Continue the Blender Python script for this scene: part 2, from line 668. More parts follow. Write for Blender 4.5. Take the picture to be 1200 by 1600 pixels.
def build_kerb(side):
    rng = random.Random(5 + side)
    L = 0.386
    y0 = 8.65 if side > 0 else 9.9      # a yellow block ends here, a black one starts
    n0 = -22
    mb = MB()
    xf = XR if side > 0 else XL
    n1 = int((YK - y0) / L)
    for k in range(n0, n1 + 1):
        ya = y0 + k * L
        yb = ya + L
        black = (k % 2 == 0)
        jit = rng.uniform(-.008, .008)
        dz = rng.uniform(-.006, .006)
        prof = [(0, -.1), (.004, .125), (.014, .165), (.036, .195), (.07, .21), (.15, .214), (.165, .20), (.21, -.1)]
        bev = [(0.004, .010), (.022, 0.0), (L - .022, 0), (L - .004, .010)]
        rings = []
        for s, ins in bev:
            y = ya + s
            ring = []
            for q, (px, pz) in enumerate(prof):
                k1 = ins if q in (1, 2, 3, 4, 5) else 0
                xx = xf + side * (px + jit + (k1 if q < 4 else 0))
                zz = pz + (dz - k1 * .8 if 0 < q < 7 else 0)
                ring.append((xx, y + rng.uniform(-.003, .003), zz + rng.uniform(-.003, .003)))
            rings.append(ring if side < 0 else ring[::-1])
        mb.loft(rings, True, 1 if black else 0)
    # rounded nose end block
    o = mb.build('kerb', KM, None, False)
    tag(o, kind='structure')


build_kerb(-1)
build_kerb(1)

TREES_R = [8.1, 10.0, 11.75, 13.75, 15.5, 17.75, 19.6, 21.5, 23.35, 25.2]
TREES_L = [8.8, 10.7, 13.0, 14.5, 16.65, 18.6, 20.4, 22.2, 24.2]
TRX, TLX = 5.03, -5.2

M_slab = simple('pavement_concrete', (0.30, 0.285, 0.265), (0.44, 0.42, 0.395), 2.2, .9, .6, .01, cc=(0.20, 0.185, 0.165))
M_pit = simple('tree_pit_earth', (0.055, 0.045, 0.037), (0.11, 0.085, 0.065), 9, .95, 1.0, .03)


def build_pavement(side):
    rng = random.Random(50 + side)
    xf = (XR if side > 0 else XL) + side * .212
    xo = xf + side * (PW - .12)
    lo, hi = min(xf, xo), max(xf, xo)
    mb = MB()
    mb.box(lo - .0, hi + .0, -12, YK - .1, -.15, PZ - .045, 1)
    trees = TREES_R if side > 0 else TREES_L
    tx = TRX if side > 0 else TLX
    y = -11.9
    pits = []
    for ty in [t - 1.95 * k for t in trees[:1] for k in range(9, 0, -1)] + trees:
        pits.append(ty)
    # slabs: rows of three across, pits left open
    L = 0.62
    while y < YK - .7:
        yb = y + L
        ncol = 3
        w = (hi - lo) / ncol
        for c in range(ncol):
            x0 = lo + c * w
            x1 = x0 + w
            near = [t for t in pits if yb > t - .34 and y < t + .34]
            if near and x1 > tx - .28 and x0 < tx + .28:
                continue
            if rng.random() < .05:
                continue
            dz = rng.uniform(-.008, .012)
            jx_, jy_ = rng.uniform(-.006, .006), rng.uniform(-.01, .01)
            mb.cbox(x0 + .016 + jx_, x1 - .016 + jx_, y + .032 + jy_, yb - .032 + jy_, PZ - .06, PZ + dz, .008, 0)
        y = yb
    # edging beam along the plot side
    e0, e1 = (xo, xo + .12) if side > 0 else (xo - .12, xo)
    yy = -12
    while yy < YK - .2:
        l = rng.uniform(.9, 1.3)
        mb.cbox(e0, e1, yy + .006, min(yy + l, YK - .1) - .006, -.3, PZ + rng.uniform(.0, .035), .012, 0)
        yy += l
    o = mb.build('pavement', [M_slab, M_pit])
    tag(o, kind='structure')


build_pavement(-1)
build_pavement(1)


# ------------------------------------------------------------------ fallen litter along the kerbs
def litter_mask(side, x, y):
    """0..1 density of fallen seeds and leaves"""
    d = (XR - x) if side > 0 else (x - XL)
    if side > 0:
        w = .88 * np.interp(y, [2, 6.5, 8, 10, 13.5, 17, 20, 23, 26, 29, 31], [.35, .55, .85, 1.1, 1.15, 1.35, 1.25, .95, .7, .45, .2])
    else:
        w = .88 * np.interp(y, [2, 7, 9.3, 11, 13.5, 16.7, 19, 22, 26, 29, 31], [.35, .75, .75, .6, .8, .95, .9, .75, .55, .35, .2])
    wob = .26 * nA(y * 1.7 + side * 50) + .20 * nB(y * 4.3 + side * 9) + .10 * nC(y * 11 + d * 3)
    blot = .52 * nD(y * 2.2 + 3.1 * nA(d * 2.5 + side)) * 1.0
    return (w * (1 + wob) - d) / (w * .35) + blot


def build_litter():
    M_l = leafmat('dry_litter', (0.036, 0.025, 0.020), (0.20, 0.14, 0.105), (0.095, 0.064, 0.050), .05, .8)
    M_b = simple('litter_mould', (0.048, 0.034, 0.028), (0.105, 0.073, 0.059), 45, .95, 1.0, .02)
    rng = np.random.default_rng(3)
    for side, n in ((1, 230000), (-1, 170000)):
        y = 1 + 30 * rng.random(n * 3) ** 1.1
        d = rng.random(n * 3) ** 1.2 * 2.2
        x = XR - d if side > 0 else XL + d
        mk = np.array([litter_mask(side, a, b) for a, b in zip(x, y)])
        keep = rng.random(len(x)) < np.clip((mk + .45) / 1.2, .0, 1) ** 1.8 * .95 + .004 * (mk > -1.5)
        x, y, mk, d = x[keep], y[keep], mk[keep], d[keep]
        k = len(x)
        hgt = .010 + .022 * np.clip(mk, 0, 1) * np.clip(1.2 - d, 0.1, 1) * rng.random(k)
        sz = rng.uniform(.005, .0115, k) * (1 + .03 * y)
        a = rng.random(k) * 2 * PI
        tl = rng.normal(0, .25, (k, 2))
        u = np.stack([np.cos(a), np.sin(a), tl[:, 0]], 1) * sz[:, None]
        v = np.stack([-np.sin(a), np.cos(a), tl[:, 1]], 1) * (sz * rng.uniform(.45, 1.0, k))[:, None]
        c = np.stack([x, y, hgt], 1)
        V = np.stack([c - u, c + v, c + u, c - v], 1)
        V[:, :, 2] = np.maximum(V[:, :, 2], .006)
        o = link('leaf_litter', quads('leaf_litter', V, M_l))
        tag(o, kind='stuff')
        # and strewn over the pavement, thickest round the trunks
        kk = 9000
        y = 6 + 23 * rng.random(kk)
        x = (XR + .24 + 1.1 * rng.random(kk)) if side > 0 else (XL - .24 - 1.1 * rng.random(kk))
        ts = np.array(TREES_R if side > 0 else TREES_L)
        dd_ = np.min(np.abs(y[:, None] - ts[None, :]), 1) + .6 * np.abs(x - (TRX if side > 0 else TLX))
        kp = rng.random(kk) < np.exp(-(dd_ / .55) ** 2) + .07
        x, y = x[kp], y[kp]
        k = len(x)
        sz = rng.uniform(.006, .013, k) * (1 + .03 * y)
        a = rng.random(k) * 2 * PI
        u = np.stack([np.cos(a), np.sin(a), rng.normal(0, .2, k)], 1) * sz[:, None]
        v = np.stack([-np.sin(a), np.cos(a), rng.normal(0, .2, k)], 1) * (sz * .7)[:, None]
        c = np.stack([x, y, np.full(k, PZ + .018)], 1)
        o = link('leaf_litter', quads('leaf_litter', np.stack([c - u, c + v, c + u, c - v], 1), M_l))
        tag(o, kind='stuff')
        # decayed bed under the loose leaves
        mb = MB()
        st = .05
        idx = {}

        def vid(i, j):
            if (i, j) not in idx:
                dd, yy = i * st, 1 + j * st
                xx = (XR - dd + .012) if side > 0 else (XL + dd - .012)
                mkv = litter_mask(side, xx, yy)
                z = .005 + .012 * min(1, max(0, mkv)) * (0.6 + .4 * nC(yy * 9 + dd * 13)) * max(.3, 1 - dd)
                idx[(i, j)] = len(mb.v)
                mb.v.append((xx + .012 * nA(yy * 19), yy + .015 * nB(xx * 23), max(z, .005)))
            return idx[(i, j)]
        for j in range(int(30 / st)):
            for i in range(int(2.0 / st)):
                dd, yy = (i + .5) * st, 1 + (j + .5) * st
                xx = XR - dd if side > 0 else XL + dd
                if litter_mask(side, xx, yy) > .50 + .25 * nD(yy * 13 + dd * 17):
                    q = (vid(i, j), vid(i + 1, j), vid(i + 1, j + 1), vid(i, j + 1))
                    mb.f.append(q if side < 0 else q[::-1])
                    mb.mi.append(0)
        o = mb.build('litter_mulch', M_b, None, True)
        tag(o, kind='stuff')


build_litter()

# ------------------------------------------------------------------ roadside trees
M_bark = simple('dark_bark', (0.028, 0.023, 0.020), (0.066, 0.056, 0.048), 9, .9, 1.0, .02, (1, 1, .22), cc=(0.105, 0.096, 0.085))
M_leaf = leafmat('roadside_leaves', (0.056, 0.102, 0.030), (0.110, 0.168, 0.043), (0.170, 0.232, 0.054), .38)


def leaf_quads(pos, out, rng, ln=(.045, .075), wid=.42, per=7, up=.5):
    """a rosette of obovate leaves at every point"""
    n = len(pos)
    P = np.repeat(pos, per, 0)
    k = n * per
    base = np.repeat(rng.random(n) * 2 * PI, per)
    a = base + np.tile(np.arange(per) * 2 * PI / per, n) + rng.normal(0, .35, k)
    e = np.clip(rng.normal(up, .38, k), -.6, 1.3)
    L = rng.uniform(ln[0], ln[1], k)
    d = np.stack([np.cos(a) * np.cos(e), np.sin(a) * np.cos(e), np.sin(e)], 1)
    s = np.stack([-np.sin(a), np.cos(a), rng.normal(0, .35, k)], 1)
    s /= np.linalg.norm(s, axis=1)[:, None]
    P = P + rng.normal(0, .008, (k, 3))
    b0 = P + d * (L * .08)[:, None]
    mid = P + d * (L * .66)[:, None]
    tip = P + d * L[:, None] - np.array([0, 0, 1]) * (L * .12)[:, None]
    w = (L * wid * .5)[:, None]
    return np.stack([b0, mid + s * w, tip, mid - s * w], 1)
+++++
— DO THIS —
Reproduce exactly, please, only the lines from the start of the data above to the line that contains "build_kerb(1)", with both ends kept.

— SOLUTION TO THIS TASK —
Continue the Blender Python script for this scene: part 2, from line 668. More parts follow. Write for Blender 4.5. Take the picture to be 1200 by 1600 pixels.
def build_kerb(side):
    rng = random.Random(5 + side)
    L = 0.386
    y0 = 8.65 if side > 0 else 9.9      # a yellow block ends here, a black one starts
    n0 = -22
    mb = MB()
    xf = XR if side > 0 else XL
    n1 = int((YK - y0) / L)
    for k in range(n0, n1 + 1):
        ya = y0 + k * L
        yb = ya + L
        black = (k % 2 == 0)
        jit = rng.uniform(-.008, .008)
        dz = rng.uniform(-.006, .006)
        prof = [(0, -.1), (.004, .125), (.014, .165), (.036, .195), (.07, .21), (.15, .214), (.165, .20), (.21, -.1)]
        bev = [(0.004, .010), (.022, 0.0), (L - .022, 0), (L - .004, .010)]
        rings = []
        for s, ins in bev:
            y = ya + s
            ring = []
            for q, (px, pz) in enumerate(prof):
                k1 = ins if q in (1, 2, 3, 4, 5) else 0
                xx = xf + side * (px + jit + (k1 if q < 4 else 0))
                zz = pz + (dz - k1 * .8 if 0 < q < 7 else 0)
                ring.append((xx, y + rng.uniform(-.003, .003), zz + rng.uniform(-.003, .003)))
            rings.append(ring if side < 0 else ring[::-1])
        mb.loft(rings, True, 1 if black else 0)
    # rounded nose end block
    o = mb.build('kerb', KM, None, False)
    tag(o, kind='structure')


build_kerb(-1)
build_kerb(1)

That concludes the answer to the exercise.